N’est seul que la solitude

Le temps passe et je le regarde passer. Comme les journées sont longues...

V ous êtes assis tranquillement dans votre canapé. Devant vous, certainement, trône la télévision. Votre salle à manger n’est pas loin avec sa table et ses chaises. Accolé, il y a la cuisine, son four, ses plaques, son frigo tellement pratique. Près de la chambre, quelques livres ou quelques BD. Toujours confortablement dans votre canapé, imaginez que chacun de ces éléments disparaisse un à un. Plus de télé, ni de livre, plus de lieu confortable où s’assoir, où se coucher… Puis en dernier, votre canapé disparaît. Voilà. Vous êtes dans un lieu vide. Alors ? Que faites-vous ?

C’est un peu dans ce mental que j’abordais l’expérience. En effaçant beaucoup des composantes de notre vie moderne, je souhaitais retrouver l’essentiel. Qu’est ce qui importe vraiment. Mais le revers de la médaille, c’est qu’au milieu d’une maison vide, la solitude se cache quelque part, tapie dans un coin.

La première chose qui frappe sur Tofua c’est l’isolement. Ça semble évident mais ce qui est dingue c’est que cet isolement se voit. Il se voit en observant l’horizon ; Ce n’est qu’au 20eme jour qu’un bateau est venu troubler cet horizon. Il se ressent quand on se déplace. Après mes premières sorties en forêt, le bras fatigué, la machette à réaffuter, j’ai eu une impression d’enfermement. Je ne suis pas que bloqué sur cette île. Je suis aussi enchaîné à ma cabane. Comme une clôture invisible faite de fougère, de lianes, du combat perpétuel des graines au sol pour atteindre la lumière. Un soir, je me suis vu petit point “Vous êtes ici” perdu sur Tofua, elle-même tête d’épingle sur la terre, elle-même grain de poussière dans le système solaire… J’ai eu le vertige.

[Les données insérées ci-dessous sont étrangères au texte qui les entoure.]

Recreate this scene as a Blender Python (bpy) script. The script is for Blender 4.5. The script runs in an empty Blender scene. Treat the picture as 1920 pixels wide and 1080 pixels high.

L’isolement intégré, j’ai composé avec. Entouré de quatre chiens, je n’ai pas eu le temps d’y penser. Puis ça m’est tombé dessus en tête à tête avec Mako. En plus il avait sa vie (De longues parties de chasse) et j’avais la mienne (de longues parties de pêche). Alors, petit à petit les premiers signes sont arrivés. Besoin de parler, d’interagir… Ça, c’est simple, je me suis mis à parler à haute voix. Lire ce que j’écrivais. J’ai beaucoup chanté aussi. Ou mon grand jeu qui consistait à me raconter n’importe quoi. La phase deux de la solitude arrive chaque soir. Le soleil disparaît sous l’horizon, le feu s’éteint, je me retrouve dans le noir, assis dehors ou dans le hamac. Le sommeil ne vient pas car je dors près de 12 heures par nuit (Le soleil se couche vers 18h30 et se lève vers 7h30). – Et là, ce salon vide, c’est comme si j’y étais – Les premières nuits, le cerveau ne sait pas quoi faire, il part dans tous les sens. Puis soir après soir, j’avais mon rituel entre des pensées pour mes proches, des moments particuliers de ma vie, et chose très terre-à-terre mais au combien essentielle : la bouffe ! Sur ce dernier point j’ai au moins une certitude. “Bonjour, je m’appelle romain. Je suis addict aux spéculoos”...

A bien y réfléchir, ces moments-là, j’étais entre l’isolement et la solitude. Car je n’avais jamais imaginé la fameuse journée de pluie. Et j’en ai vécu quatre. Enfin j’ai survécu à quatre journées de pluie.

Je suis dans mon salon vide. Mais en fait je mens, ce salon n’est pas vide. J’y ai ajouté des nouvelles activités comme la quête perpétuelle de nourriture, les explorations. Mais le jour de pluie, non, il n’y a rien. Rien que mon hamac et le temps que je peux presque percevoir s’écouler dehors. Seconde après seconde. Et encore pire quand le moral est dans les chaussettes (humides). Puis j’ai appris à regarder. A contempler. A m’immerger. Je ne suis plus dans mon hamac à regarder le sablier du temps. J’ai conscience de faire partie du temps qui s’égrène. Que je sois dans l’action ou l’inaction. Ce moment interminable devient dauphin qui passe dire bonjour au large, tortue qui inspire profondément avant de plonger, horizon qui se trouble avant que la pluie n’arrive tout nettoyer. Ce moment, c’est un oiseau qui s’approche si près qu’en tendant le bras je peux le toucher, c’est une feuille qui danse qui se tortille avant de s’échapper pour la plus belle chute de sa vie. Tellement de choses qui se passent en quelques secondes…

Je ne savais plus regarder si ce n’était diffusé par un écran.